The report by the BPF, published yesterday (12 January), highlights what the UK needs to achieve if it is to reduce the reliance on exporting plastic waste for recycling and to reduce the amount of plastic going to landfill by 1% by 2030.

It suggests that the UK could eliminate reliance on low quality exports of plastic waste in the next ten years, and in doing so, more than halve the amount of plastic waste being exported.


In addition to investment in UK recycling systems, the report calls for there to be the same plastic waste collection schemes across all local authorities, such as the kerbside collection of plastic film, increases in the use of recycled material in new products and better communication to the public about what can be recycled.

The BPF added that new technologies will also need to expand, estimating that if chemical recycling and other new recycling methods are proven to work “at scale”, the amount of material processed this way could increase by 60 times.

These new recycling technologies could mean that the UK would be able to process three hundred kilotons of plastic waste per year by 2030, including hard-recycle-plastics like plastic film.

The report also outlines how in order to increase domestic recycling capacity, recycling rates need to increase for a range of plastic products used in a variety of sectors, rather than just packaging.

‘Significant investment’

Philip Law, director general of the BPF, said: “The BPF Recycling Roadmap shows that with the right collaborative effort, we have the potential to be a leading light when it comes to rapidly developing the technology and infrastructure to recycle far more plastic.”

“Drastically reducing our reliance on exporting plastic waste for recycling and the amount of plastic waste going to landfill is achievable and this roadmap shows how. Most importantly, there needs to be significant investment in increasing UK recycling capacity.”

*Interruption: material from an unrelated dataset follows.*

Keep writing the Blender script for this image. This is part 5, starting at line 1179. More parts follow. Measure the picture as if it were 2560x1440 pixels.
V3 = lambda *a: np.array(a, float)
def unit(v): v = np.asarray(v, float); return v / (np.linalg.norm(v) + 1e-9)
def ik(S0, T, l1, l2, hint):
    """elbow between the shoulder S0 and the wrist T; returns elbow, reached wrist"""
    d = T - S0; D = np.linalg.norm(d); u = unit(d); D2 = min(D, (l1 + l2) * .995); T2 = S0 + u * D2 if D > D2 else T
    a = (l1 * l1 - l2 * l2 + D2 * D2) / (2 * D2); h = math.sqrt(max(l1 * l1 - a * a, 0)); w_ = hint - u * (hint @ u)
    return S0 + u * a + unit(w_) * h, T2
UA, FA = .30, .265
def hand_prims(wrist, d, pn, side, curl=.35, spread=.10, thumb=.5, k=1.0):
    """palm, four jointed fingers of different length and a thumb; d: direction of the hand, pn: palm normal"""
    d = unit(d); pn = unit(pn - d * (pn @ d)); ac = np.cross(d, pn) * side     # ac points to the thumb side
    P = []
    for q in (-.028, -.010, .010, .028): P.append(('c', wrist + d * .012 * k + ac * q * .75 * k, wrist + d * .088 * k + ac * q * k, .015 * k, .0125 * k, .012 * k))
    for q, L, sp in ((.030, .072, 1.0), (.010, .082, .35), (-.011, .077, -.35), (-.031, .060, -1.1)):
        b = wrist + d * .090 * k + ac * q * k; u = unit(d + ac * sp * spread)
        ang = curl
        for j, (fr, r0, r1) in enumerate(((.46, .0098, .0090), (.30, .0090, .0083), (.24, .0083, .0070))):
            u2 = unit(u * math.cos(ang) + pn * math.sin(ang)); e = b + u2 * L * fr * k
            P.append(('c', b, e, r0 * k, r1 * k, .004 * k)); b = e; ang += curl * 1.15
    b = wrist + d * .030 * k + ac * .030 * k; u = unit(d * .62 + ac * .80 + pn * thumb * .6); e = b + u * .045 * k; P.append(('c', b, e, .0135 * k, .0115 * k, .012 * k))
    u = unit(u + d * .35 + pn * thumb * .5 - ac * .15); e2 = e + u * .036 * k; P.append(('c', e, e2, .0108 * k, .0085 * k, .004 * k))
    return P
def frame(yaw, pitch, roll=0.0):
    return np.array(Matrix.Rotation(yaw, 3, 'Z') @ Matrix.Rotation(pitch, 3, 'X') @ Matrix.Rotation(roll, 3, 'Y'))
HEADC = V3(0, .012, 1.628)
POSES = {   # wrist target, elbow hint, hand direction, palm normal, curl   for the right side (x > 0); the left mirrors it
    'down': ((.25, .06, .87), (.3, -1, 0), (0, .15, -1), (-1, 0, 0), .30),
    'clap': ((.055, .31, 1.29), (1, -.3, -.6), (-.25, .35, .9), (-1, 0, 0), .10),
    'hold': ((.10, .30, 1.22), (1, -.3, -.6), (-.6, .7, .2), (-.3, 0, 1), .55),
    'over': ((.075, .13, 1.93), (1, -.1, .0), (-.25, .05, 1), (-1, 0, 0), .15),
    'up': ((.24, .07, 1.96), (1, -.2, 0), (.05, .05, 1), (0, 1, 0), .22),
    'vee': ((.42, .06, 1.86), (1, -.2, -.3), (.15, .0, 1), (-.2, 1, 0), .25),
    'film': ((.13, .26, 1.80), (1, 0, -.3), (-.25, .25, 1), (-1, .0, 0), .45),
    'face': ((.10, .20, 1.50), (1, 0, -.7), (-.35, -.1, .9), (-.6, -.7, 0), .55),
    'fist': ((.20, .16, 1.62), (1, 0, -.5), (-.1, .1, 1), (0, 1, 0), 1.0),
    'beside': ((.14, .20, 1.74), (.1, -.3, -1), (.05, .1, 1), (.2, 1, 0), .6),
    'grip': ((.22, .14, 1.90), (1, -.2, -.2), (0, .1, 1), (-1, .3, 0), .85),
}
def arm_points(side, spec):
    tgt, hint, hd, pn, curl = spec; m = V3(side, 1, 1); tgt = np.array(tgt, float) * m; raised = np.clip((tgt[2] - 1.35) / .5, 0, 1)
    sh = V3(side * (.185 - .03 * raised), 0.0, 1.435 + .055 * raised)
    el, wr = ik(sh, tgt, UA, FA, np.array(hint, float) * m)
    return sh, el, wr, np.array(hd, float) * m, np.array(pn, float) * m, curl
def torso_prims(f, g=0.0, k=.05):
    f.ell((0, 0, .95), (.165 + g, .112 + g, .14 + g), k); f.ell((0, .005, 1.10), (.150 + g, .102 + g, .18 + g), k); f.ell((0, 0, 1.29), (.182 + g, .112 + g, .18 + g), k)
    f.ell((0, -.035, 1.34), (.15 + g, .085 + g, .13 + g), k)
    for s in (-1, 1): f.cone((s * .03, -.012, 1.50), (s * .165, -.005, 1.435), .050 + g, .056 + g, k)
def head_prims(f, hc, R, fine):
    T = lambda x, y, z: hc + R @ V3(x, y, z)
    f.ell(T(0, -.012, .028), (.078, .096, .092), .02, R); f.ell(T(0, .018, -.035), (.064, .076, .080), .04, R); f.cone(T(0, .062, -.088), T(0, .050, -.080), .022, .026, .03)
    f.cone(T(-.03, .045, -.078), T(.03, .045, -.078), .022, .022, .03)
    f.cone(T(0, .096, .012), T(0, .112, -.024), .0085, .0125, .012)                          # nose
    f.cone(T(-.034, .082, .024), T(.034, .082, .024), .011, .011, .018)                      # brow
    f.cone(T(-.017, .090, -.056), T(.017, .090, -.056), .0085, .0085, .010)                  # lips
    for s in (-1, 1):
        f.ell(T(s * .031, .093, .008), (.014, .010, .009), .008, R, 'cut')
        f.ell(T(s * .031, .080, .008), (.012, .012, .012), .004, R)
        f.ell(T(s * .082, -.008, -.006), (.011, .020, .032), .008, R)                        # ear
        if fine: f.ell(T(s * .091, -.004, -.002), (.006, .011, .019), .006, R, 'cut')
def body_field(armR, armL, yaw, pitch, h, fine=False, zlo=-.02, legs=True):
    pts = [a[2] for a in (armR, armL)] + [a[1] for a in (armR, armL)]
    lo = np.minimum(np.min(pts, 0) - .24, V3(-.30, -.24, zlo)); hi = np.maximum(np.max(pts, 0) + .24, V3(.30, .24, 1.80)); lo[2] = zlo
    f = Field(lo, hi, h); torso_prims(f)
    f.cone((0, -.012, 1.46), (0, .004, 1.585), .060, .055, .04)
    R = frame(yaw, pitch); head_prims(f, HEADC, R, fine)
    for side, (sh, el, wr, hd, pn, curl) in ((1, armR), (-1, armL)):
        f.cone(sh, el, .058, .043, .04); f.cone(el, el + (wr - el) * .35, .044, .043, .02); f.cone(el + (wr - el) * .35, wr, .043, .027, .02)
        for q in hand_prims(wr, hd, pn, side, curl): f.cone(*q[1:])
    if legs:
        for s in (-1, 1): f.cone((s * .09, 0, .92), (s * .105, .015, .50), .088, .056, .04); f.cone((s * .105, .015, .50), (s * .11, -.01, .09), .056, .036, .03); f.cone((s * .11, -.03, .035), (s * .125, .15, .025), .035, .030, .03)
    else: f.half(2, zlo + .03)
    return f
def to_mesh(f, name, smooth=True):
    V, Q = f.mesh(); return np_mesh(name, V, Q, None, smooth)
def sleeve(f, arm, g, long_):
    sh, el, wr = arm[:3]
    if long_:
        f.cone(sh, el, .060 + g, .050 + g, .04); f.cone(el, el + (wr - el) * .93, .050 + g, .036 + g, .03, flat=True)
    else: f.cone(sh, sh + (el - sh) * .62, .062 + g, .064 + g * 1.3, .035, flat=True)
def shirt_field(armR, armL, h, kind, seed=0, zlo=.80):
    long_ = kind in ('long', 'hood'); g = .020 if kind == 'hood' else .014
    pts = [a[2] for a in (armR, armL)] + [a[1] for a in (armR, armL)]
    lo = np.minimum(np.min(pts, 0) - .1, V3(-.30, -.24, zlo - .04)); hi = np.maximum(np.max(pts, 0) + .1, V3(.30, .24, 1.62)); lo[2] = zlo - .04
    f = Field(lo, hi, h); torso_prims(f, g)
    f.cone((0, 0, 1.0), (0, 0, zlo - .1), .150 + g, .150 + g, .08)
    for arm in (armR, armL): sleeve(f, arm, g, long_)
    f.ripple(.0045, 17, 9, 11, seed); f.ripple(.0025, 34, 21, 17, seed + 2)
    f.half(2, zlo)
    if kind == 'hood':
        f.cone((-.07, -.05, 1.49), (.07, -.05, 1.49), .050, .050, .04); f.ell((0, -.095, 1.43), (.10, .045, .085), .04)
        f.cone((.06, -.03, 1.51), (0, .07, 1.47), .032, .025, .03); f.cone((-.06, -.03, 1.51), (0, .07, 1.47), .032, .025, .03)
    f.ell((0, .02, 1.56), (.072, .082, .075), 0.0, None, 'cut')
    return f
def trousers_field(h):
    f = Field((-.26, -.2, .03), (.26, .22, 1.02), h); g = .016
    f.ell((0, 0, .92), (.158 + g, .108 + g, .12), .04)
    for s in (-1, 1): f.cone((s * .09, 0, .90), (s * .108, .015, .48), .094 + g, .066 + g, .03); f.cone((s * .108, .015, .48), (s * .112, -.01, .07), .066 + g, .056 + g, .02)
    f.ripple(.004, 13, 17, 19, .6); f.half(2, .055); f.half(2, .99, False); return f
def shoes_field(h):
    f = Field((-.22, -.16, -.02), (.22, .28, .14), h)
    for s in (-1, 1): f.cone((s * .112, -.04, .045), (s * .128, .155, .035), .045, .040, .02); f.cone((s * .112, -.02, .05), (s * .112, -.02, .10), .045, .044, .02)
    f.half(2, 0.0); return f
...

A foreword from Environment minister Rebecca Pow, said: “The 2030 British Plastics Federation’s vision sets out a clear pathway for progress, including an increase in recycling rates, minimal reliance on landfill and no exports of low-quality material. I am pleased to say this vision aligns with the government’s own Resources and Waste Strategy. Our Environment Bill will enable us to significantly change the way we manage our waste and take forward a number of the proposals from the strategy.”